I just listened to a podcast from this spring: The Legal Talk Network - Public Defenders, March 30.
Hosts J. Craig Williams and Robert Ambrogi interviewed two public defenders (one in LA and one in Boston) and a researcher who has worked on public defense issues. A few points:
- Pay varies widely state to state. In California, public defenders have the same pay scale as prosecutors and have the potential for pretty good salaries. Not so in most of the country. In Massachusetts, public defenders start at about $37,000 -- lower than attorneys for any other state agencies.
- Resources are an issue, apart from salaries. Prosecutors have whole police departments to investigate cases and find witnesses; public defenders often are frustrated by their limited technology and personnel.
- An anecdote (from the Midwest, I believe): One public defender, moonlighting in another job to get a little extra money, reported that he saw a client twice in one day -- one in court and once in the evening when the lawyer delivered a pizza to the client's home.
- Caseloads are an issue. Some public defenders are expected to handle so many cases they can't keep one client's case separate from the next one's in their minds.

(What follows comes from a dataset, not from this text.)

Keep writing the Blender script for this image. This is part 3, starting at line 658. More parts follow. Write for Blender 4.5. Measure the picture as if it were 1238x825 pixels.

- The speakers all agreed that many public defenders do excellent work, despite the low pay and scant resources. The LA attorney said that sometimes a client who is eligible for a public defender gets a private attorney because the family scrapes together the money, assuming that any paid lawyer would be better than a public defender -- but, in fact, the private bar has quite a range of ability and experience. Sometimes that private lawyer does not represent the client as well as the public defender would have. The private lawyer might not have much experience in criminal defense, with no one in the office to train or supervise as a young public defender has.